Gina Rinehart has dug up a fortune to make the Forbes rich list. Image digitally altered
Gina Rinehart has dug up a fortune to make the Forbes rich list. Image digitally altered

Look who's thirsty for our dam

WATER - it's an invaluable commodity in these parts, especially for irrigators who have fresh memories of drought and floods on their minds.

A wave of concern has started to flow through the ranks of Central Highlands irrigators with talk that mining billionaire Gina Rinehart is actively purchasing water from the Fairbairn Dam from producers who are selling their allocations.

Although Ms Rinehart's Hancock Coal was unable to confirm any details yesterday, the CQ News was made aware of the purchases from numerous local sources.

On the back of three years of falling prices and rising costs, some irrigators are looking for capital anywhere they can get it, and selling off allocations may offer a reprieve.

But with SunWater scrapping the proposed Connors River Dam, which was set to quench the thirst of the emerging mega mines in the Galilee Basin, there is a growing unease that the brunt of development pressure will fall back on the Fairbairn Dam.

Mining companies acquiring water allocations is nothing new, and it's not illegal. But with billions of dollars of development planned for the region, the prospect of it getting out of hand highlights a danger for agriculture, according to Central Highlands Cotton Growers and Irrigators Association president Ross Burnett.

"While there is nothing underhand going on - it is their water to sell, and it's likely been sold for a number of reasons - it still sets a dangerous precedent because that water would have originally been destined for crops," Mr Burnett said.

"It's got the potential to reduce the local economy in the way that it affects all the support industries - for instance the Emerald cotton gin. If there are fewer acres being planted then there's less work for all the support industries.

"It has been done before (mining acquisitions of water), but the scale of it is different and has potential to continue growing."

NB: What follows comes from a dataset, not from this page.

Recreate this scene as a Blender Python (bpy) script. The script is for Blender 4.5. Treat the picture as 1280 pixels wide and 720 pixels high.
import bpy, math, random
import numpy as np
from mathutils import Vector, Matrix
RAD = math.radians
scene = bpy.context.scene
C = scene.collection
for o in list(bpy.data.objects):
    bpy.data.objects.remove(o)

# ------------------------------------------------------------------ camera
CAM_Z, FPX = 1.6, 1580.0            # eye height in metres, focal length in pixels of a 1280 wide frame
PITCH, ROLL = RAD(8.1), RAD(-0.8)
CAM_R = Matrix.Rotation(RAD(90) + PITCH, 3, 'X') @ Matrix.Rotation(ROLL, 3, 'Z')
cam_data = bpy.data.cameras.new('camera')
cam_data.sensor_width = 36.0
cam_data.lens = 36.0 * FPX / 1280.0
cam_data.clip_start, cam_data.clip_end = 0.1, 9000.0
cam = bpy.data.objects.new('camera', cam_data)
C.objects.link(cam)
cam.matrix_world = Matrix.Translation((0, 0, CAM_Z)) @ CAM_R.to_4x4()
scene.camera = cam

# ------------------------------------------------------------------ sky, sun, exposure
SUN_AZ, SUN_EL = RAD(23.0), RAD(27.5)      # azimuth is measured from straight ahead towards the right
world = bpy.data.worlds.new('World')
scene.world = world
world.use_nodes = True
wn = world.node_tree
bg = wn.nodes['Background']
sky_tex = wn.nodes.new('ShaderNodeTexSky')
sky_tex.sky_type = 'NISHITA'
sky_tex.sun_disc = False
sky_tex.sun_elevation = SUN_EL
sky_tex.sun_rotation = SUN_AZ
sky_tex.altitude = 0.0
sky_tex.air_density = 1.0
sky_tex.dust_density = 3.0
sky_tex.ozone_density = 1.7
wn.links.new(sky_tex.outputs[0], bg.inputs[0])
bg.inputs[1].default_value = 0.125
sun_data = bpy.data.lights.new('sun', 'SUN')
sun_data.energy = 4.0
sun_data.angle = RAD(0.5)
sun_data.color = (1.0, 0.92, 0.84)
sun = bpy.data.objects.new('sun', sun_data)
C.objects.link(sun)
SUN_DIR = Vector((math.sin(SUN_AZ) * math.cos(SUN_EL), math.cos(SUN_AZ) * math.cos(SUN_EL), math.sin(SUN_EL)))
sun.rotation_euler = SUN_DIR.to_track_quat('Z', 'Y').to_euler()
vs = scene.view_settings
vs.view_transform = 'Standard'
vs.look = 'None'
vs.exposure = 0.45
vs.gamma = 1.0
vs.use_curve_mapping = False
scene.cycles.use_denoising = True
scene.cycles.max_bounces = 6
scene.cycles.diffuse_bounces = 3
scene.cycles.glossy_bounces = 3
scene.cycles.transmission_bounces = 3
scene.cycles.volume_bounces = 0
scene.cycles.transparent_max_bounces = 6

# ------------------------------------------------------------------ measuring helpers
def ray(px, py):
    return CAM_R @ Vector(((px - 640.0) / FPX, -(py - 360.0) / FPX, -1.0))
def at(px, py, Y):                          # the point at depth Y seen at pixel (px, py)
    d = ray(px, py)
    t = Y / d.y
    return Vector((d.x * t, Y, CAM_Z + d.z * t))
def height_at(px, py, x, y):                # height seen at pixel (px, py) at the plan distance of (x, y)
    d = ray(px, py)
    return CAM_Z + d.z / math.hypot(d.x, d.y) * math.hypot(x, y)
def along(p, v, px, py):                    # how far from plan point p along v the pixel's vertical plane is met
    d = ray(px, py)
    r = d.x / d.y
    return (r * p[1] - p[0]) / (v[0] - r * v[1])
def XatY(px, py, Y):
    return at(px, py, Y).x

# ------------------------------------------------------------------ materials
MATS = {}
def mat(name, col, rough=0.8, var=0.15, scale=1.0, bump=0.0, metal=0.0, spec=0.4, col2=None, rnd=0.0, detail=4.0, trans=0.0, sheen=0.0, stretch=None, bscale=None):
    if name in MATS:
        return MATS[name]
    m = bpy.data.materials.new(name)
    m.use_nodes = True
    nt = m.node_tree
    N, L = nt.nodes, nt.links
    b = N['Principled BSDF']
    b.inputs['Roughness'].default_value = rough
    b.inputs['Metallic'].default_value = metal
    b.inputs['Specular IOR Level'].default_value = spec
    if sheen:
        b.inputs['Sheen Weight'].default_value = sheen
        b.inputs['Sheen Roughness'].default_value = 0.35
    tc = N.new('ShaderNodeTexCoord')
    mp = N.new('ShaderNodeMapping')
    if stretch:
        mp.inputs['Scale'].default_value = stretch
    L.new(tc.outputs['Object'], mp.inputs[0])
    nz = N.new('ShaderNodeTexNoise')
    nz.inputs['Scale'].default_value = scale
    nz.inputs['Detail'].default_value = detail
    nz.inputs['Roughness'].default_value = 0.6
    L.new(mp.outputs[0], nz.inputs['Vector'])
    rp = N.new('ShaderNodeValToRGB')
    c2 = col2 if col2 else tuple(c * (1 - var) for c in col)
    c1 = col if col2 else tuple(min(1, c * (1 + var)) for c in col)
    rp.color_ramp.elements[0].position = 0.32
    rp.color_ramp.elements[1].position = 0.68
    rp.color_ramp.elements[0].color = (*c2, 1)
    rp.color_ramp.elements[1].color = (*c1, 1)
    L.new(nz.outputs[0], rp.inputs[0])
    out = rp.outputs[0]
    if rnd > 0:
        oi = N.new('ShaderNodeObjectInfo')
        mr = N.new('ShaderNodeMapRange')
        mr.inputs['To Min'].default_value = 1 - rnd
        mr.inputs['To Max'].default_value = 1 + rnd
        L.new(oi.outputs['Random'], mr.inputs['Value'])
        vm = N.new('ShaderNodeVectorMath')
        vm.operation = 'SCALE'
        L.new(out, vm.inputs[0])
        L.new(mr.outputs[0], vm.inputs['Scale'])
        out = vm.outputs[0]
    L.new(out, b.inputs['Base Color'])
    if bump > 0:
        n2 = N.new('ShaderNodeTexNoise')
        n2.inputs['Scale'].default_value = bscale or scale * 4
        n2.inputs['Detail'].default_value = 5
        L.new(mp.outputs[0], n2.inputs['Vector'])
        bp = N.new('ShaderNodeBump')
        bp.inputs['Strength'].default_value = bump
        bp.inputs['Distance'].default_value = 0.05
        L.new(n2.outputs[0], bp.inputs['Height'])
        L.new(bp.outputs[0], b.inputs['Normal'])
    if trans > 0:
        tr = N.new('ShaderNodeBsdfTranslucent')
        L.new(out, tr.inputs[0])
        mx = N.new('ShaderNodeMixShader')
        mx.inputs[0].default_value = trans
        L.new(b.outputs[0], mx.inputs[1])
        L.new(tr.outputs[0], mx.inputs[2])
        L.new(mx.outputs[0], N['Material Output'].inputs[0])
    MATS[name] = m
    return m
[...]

After SunWater failed to gain financial backing for its Connors River Dam project, Deputy Premier Jeff Seeney revealed the government turned its attention to the Fairbairn Dam, and has fast-tracked a review of other options in the region.

"The government considers there is scope for supply from the Burdekin Falls Dam and is looking at the Fairbairn Dam possibilities," he said.

"The government is also looking at all options for water storage in the Galilee Basin - both dam sites and off-stream storages."

Rural lobby group AgForce was also worried about the waves Ms Rinehart was causing at the dam.

Incoming president Ian Burnett said irrigators had a fair concern about the future of their valuable resource.

"I think there's a worry that with the Connors River Dam going under, there's a question about where all the water for future developments will come from," he said.

Hancock Coal, SunWater and the Minister for Energy and Water Supply were contacted but no response was received by the time of print.